As such, Unit 42 has decided to introduce intelligence-driven Courses of Action (COA) into every ATOM package, allowing customers to see specific actions that can be used to address and mitigate the threat. With this strategic change, we felt that a nomenclature change was necessary and that the name ATOMs more appropriately represents the information provided. We have also moved the ATOM viewer directly into the Unit 42 website for added convenience.

Intelligence-Driven Courses of Action

Whenever we share our research, whether through a blog post, at a security conference or through direct conversations, we are often asked for more information. While these questions are primarily threat- or industry vertical-focused, the conversation’s main crux boils down to “How do I know that I’m protected?”

As a threat intelligence team, we know that in order to provide that answer, we have to break down the threat into the observed behaviors utilized by the adversary during their attempt to exploit or compromise. These behaviors are currently represented in our ATOMs by using the MITRE ATT&CK framework, which maps out a particular threat’s activities and stores those threat objects in STIX 2.0 format for ease of information sharing. This allows us to provide examples of high-level tactics used during attempts to exploit or compromise and the techniques they’ve used to achieve success.

Once these TTPs are broken down, we can translate these behaviors into security policy recommendations as a built-in security mapping solution depicted as a COA. This will help guide security teams with updating security configurations regarding whichever threat they are specifically concerned about.

This example of the ATOM Viewer shows the associated ATT&CK techniques mapped to a given threat. The top row categorizes them by "Initial Access," "Execution," "Defense Evasion," "Discovery" and "Command and Control."
Figure 1. ATOM Viewer example.

As an example, as shown in Figure 1, you can view all of the associated ATT&CK techniques that we have mapped out to any given threat. However, with the introduction of COA, you can now see security recommendations by clicking directly on the behavior you are interested in hardening against.

When you click on the first technique shown in Figure 1 under “Initial Access,” T1566.002: Spearphishing Link, you are presented with the recommended COA, organized by Palo Alto Networks product.

This example shows Courses of Action recommended inside one of our Actionable Threat Objects and Mitigations (ATOMs). Tied to a spearphishing link, it includes courses of action for customers using the NGFW, the Threat Prevention subscription, URL Filtering, WildFire and Cortex XSOAR.
Figure 2. Example of Courses of Action in the ATOM viewer..

The COA help users understand how to utilize various Palo Alto Networks products to mitigate specific attack techniques. They are driven by threat intelligence and deep knowledge of best practices.

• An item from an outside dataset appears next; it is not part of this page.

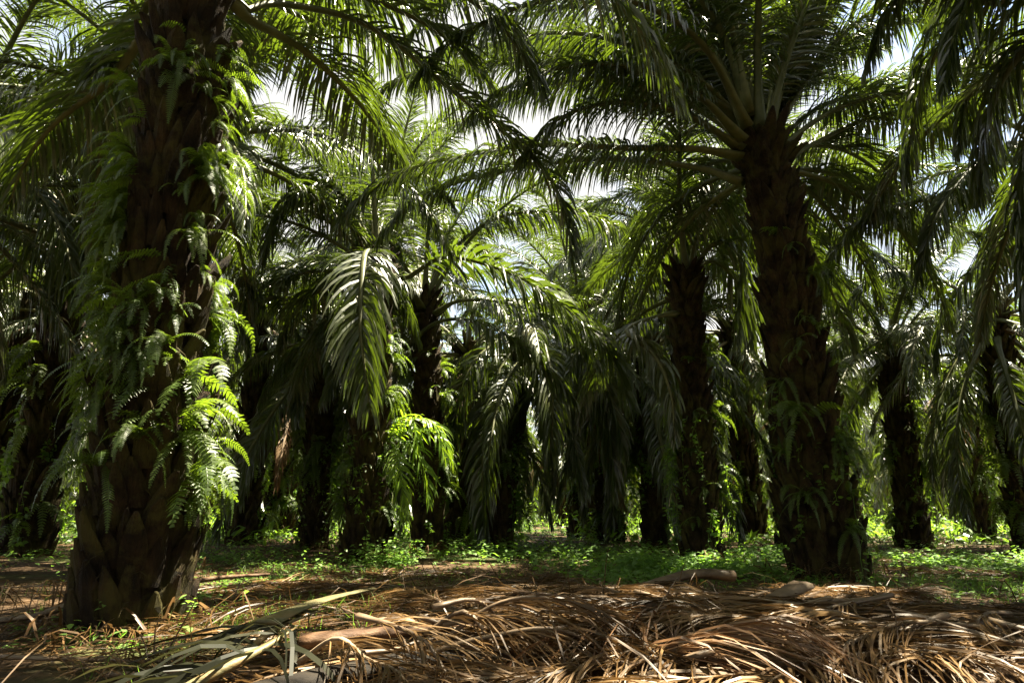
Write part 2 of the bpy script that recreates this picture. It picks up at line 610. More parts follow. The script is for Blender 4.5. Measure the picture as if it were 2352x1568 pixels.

These recommendations are available to review whenever Palo Alto Networks customers need to assess what to do next after hearing about new threats targeting their environment.

Threat Assessments and Actionable Threat Objects and Mitigations (ATOMs)

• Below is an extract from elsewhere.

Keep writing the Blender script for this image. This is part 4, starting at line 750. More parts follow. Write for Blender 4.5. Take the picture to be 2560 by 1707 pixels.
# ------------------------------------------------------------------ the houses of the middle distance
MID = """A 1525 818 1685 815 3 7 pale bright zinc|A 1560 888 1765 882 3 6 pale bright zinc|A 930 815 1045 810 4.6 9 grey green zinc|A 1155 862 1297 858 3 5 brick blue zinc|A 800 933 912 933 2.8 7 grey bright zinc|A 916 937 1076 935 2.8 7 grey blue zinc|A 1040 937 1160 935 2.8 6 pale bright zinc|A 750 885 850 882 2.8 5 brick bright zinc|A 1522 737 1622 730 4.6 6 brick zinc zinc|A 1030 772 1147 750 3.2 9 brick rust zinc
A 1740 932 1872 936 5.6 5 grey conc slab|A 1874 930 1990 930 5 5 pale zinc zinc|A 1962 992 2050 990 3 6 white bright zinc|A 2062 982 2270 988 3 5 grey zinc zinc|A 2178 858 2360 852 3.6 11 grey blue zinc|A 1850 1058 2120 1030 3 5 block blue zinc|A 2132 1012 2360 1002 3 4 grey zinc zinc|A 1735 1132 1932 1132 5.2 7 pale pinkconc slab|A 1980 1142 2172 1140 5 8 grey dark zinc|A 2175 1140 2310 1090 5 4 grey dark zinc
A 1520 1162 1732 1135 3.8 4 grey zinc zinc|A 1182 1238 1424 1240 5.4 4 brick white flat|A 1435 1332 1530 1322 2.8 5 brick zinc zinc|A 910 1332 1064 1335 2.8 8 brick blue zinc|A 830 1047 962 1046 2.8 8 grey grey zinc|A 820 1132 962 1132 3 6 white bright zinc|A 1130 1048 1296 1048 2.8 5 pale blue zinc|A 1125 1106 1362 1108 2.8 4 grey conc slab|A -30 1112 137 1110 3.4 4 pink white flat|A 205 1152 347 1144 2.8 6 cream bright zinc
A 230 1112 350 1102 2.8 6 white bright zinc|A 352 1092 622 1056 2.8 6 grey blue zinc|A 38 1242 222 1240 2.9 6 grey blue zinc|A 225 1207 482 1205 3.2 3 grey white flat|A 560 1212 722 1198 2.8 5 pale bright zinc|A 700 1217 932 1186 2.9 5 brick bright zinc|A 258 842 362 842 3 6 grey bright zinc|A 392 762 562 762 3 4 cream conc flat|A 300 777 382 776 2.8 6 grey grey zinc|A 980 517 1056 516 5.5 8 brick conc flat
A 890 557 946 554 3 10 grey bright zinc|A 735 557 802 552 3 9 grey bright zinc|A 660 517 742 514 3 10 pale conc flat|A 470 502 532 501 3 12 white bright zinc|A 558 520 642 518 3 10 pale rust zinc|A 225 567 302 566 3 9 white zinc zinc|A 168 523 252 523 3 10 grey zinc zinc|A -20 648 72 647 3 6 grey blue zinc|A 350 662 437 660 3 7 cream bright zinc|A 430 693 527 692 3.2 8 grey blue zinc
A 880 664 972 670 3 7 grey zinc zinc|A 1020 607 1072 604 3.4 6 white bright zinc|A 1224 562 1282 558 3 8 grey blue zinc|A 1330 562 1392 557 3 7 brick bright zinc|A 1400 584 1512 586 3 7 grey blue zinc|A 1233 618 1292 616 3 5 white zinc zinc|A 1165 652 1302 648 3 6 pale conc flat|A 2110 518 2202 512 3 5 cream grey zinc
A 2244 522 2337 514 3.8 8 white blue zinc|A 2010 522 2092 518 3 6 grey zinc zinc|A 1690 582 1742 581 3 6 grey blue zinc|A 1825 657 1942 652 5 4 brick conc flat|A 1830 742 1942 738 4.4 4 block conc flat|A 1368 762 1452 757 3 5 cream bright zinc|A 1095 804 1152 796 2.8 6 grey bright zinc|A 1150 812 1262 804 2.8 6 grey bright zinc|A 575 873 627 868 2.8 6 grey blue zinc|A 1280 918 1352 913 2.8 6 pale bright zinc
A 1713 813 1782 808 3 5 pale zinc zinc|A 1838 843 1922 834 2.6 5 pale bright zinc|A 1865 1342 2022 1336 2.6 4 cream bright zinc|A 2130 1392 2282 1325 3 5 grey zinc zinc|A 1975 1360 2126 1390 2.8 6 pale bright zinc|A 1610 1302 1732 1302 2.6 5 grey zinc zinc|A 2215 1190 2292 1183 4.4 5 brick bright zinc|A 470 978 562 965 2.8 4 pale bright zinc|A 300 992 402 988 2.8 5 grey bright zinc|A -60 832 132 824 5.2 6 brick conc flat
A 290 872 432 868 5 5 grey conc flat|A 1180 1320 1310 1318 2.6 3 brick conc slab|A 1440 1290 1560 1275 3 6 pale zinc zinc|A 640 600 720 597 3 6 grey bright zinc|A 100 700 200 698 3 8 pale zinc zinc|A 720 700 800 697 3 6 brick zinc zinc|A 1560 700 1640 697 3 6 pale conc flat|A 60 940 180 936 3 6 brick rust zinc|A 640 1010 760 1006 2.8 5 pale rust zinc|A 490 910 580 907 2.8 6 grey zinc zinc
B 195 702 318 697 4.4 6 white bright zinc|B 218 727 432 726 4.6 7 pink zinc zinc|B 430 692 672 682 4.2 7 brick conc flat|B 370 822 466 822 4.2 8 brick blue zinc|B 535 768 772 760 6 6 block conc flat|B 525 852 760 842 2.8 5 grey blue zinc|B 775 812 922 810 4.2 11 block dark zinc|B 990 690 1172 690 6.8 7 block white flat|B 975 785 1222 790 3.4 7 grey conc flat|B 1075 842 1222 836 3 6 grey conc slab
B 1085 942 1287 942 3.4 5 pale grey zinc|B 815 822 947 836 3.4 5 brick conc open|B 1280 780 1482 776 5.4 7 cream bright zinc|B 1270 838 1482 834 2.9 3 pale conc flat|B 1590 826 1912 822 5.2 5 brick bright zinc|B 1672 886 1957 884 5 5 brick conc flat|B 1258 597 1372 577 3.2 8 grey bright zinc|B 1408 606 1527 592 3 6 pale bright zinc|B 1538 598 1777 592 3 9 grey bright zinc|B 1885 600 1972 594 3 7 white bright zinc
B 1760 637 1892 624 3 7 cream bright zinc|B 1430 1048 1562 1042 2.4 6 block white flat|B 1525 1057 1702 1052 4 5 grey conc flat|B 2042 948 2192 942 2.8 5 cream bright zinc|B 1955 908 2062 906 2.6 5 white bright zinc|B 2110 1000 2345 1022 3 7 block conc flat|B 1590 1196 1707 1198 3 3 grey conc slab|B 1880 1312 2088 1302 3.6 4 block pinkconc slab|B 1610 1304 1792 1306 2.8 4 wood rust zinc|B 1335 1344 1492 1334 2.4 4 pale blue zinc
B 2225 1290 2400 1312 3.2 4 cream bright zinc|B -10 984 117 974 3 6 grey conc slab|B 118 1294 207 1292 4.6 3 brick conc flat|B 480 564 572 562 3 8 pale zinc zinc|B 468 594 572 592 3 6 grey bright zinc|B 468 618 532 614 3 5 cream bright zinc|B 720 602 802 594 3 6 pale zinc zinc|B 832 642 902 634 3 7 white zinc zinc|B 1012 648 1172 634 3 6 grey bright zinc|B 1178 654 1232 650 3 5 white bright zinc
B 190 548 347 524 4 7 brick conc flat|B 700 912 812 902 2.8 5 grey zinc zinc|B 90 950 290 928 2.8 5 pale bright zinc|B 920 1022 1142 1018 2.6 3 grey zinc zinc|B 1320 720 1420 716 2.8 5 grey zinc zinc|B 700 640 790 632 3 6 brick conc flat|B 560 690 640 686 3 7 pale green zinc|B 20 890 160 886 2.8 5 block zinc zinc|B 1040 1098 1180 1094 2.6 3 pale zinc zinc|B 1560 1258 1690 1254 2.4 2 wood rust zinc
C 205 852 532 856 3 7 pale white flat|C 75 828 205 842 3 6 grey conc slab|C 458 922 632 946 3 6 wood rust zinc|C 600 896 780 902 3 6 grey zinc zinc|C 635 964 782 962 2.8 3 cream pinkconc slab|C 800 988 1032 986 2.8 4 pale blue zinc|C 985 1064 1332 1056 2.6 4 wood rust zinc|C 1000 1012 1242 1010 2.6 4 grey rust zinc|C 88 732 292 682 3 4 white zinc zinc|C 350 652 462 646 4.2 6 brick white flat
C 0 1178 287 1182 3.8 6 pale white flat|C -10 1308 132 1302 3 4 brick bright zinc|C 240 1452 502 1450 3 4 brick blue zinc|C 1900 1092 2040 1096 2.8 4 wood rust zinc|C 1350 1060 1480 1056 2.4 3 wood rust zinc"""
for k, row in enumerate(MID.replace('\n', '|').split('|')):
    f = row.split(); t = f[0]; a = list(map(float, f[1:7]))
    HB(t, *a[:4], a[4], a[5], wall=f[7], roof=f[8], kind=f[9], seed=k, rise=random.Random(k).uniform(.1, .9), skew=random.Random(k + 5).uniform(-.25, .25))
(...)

With these announced changes, we will be focusing more on generating Threat Assessments and publishing them on the Unit 42 website. For organizations to benefit from the latest research and the most up to date best practices and mitigation recommendations, we need to deliver timely, relevant and actionable intelligence that our customers and others can consume. We expect ATOMs and Threat Assessments to be vehicles everyone can use to identify and understand information about new threats and, at the same time, provide our customers with mitigation recommendations to simplify the hardening of their infrastructures on top of the protections and general best practices we currently offer.

The following Threat Assessments have been published to our website and linked to ATOM STIX 2.0 objects complete with COA:

Conclusion

Unit 42 has renamed the Adversary Playbooks to Actionable Threat Objects and Mitigations (ATOMs) and has directly relocated the ATOM viewer into the Unit 42 website. Furthermore, Unit 42 has enhanced the ATOM packages, introducing intelligence-driven security best practices and mitigation recommendations, mapped to MITRE ATT&CK techniques and presented as Courses of Action (COA), which allow consumers to understand more about the threat and how to mitigate it.

Each ATOM campaign provides indicators of compromise, the ATT&CK techniques utilized and COA for Palo Alto Networks products in one STIX 2.0 object deliverable that can easily be ingested for various purposes, whether for tactical defense, longer-term defense planning or simulating attacks.

The first part of our COA work identified the vehicle to get security best practices for specific threats delivered to the customer. We are currently working with our product teams to integrate the COA directly into our product environment, so that they are available within the interfaces that our customers now use and see.

In the future, we expect to be able to take newly identified threats, utilize the COA we align to that threat and report back to the customer. We can describe the potential impact of the threat, whether the customer is protected and through which products or services, and provide recommendations that can be used to address any weaknesses directly within each given product.